Around the world, the election of Donald Trump as 45th President of the United States has led to uncertainty and questions about future US foreign policy. These doubts focus on the role of the US as a mainstay of the liberal international order and as the guarantor of the security of America’s allies, in both Europe and Asia. They are mainly prompted by statements made by the president-elect during the election campaign. Under the slogans ‘America first’ and ‘Making America great again’, that campaign suggested a commitment to hard American self-interest in Trump’s foreign policy vision. The outside world was mainly depicted as an assortment of profiteers who acting under the banner of free trade and allied solidarity left the US to pick up the bill. Coupled with Trump’s harsh tone towards China and conciliatory noises towards Vladimir Putin’s Russia, this has generated considerable concern in Western liberal and European circles in particular. Is Trump’s arrival the prelude to a further chilling of international relations, with the post-war liberal international order as the first victim?

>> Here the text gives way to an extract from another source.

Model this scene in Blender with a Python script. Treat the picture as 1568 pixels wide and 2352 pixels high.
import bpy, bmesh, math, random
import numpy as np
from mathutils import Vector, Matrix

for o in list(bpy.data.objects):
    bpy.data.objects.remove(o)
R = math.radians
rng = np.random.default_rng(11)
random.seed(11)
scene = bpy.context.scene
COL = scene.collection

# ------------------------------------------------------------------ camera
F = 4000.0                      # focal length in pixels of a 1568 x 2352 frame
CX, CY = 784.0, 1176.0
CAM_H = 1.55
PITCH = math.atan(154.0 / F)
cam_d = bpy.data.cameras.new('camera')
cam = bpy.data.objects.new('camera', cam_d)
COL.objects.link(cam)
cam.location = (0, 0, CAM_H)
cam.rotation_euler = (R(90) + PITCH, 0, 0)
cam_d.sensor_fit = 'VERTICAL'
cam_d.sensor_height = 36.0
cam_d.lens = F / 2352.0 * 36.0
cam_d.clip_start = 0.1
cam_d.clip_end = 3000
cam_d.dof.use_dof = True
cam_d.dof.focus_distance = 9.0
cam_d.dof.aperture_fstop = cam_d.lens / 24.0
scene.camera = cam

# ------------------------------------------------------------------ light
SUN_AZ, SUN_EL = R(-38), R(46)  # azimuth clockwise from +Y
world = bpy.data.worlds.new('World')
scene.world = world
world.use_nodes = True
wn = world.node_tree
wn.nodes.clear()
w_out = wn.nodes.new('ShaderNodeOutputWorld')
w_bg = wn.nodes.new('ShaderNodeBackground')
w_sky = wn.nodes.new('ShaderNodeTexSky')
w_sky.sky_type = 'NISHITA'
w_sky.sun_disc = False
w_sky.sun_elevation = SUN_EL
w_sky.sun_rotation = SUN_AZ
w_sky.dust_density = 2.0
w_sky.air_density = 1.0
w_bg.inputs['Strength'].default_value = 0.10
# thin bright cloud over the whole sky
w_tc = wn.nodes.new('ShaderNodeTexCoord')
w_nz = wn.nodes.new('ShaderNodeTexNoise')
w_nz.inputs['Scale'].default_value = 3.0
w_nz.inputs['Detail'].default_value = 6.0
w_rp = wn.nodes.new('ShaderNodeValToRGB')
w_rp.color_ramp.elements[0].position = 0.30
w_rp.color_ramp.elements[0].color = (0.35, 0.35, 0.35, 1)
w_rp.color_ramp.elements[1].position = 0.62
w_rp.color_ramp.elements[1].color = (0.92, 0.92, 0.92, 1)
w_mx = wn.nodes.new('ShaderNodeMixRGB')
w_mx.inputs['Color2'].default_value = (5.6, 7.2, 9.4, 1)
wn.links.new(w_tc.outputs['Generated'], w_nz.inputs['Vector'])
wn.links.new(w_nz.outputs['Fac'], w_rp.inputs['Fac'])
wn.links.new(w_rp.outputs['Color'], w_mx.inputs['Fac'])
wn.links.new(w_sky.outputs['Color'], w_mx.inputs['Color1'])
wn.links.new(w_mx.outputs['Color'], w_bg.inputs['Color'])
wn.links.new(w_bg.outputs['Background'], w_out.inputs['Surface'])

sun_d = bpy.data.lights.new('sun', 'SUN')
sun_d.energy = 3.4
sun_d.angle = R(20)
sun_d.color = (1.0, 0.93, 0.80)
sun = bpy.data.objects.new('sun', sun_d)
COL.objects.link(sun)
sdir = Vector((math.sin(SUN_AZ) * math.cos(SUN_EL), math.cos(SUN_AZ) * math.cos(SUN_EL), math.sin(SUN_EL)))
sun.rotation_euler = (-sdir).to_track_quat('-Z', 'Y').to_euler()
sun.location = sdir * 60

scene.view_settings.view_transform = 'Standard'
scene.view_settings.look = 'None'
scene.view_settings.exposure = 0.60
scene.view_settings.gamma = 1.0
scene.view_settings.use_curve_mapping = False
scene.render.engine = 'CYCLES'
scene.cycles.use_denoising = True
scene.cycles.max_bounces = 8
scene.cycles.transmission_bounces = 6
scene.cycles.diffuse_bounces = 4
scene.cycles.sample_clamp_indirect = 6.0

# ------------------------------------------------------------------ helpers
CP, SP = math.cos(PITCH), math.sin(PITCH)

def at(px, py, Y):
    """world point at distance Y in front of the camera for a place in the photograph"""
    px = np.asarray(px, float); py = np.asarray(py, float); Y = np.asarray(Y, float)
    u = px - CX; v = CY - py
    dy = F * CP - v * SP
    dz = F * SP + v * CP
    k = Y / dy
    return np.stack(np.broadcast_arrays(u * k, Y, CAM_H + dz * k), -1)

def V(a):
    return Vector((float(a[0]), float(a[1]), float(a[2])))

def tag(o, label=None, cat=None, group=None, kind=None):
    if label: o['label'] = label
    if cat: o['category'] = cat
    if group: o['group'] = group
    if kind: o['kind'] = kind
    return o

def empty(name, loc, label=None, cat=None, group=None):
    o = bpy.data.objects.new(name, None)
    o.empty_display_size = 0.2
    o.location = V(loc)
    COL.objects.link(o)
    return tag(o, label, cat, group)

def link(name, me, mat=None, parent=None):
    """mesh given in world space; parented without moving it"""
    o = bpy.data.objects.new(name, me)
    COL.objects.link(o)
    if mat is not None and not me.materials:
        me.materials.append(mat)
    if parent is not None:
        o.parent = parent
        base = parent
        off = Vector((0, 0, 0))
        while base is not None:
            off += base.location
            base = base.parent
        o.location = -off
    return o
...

The central question in this epilogue is what effects the new president may have on the international order. At first sight, statements made by Trump during and after the election campaign give ample reason to expect a dramatic change in US foreign policy after 20 January 2017. At the same time, this ‘Trump doctrine’ should be explicitly placed within a broader context: alongside all the uncertainty about the policy agenda, continuity can be expected in US policy as well as restrictions on US actions in a complex international order. Finally, in light of these restrictions, this contribution discusses some future expectations.